John McDonnell announces Labour plans to force companies to give workers financial stake

Shadow chancellor to promise Labour government would ‘restore the balance of power in the workplace’

Benjamin Kentish
Political Correspondent, in Manchester
Tuesday 11 September 2018 00:04 BST
John McDonnell will accuse the Conservative of taking workers’ rights back to the level of the 1930s
John McDonnell will accuse the Conservative of taking workers’ rights back to the level of the 1930s (Getty)

John McDonnell will lay out plans to force companies to give workers a financial stake when he addresses a trade union conference later today.

Speaking at the 150th Trade Union Congress, the shadow chancellor will say Labour would give employees the right to take part in “ownership funds” in order to “restore the balance of power in the workplace".

Under a Labour government, he will say, all private companies with more than 250 employees would be forced to set up the funds to give workers a stake and more say over how the firm is run.

The changes would be introduced in law within the first year of a Labour administration led by Jeremy Corbyn.

Addressing union delegates in Manchester, Mr McDonnell will say: “Labour’s programme of workplace reform will restore the balance between employer and worker with a significant extension of trade union rights, modernising corporate governance structures and extending the opportunity for employees to share collectively in the benefits of ownership of their company.

“Labour’s common sense approach will forge a new workplace environment best suited to meeting the challenges of Britain’s ongoing low productivity and the emerging fourth industrial revolution.”

Mr McDonnell will claim the Conservative government has taken employment rights back to a level not seen since the Great Depression of the 1930s.

“The role of Conservative governments throughout history has been to restrict and restrain the rights and influence of workers to maximise the profits of the companies that so generously fund their party,” he is expected to say. “It’s a straight quid pro quo.

“The Conservatives try to dress it up as securing some form of balance of power between workers and employers, but few today can argue that the balance hasn’t been overwhelmingly tipped against workers.”

He will add: “Cumulative legislative assaults on trade union freedoms have seriously weakened the ability of trade unions to negotiate effectively on behalf of their members.

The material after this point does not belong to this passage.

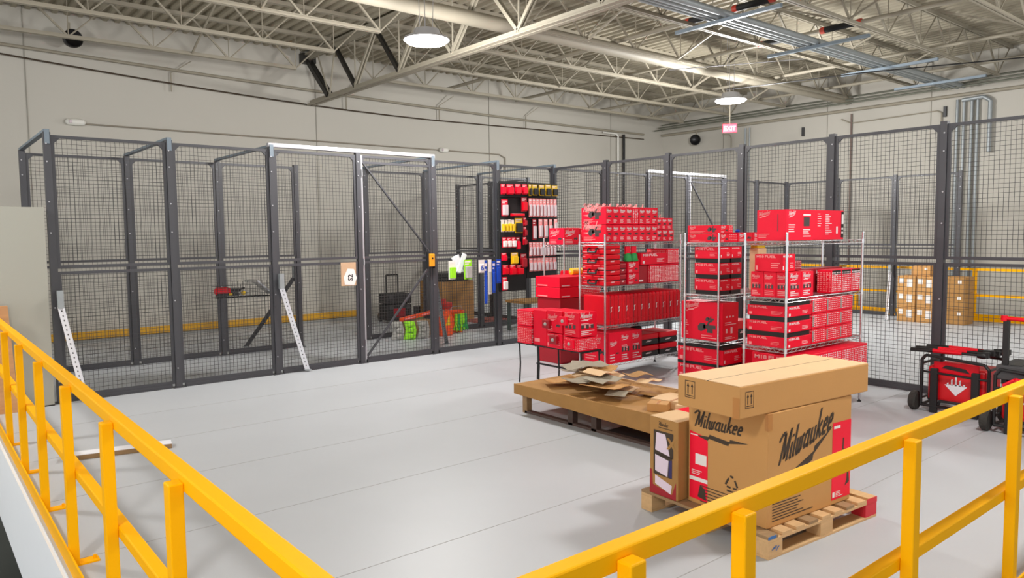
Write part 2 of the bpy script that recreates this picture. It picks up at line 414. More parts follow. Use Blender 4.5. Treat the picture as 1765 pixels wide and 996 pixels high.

The result is that for the first time shareholders now take a greater share of national income than workers.

“The massive growth in zero hours contracts and the gig economy have produced a workplace environment of insecurity not seen since the 1930s. The decline of collective bargaining has meant that workers also now have little say over the key decisions taken by their employers over the future of their companies.

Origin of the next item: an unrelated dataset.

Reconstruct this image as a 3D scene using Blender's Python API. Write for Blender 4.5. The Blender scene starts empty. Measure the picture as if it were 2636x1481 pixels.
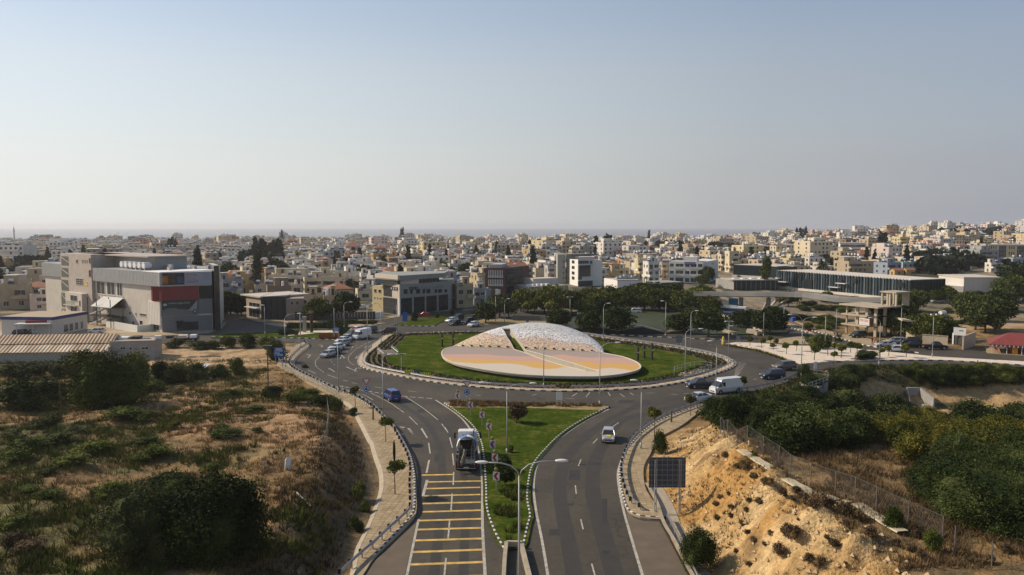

Philip Hammond, the chancellor, dismissed Labour’s plans.

“This is Labour’s record on workers: the last Labour government left over half a million more people out of work and every Labour government leaving office with unemployment higher than when it started,” he said.

“Under the Conservatives, there are over 3 million more people in work with the security of a regular pay packet, unemployment is at an all time low and the lowest paid have seen the fastest rise in pay for 20 years thanks to our introduction of the national living wage.”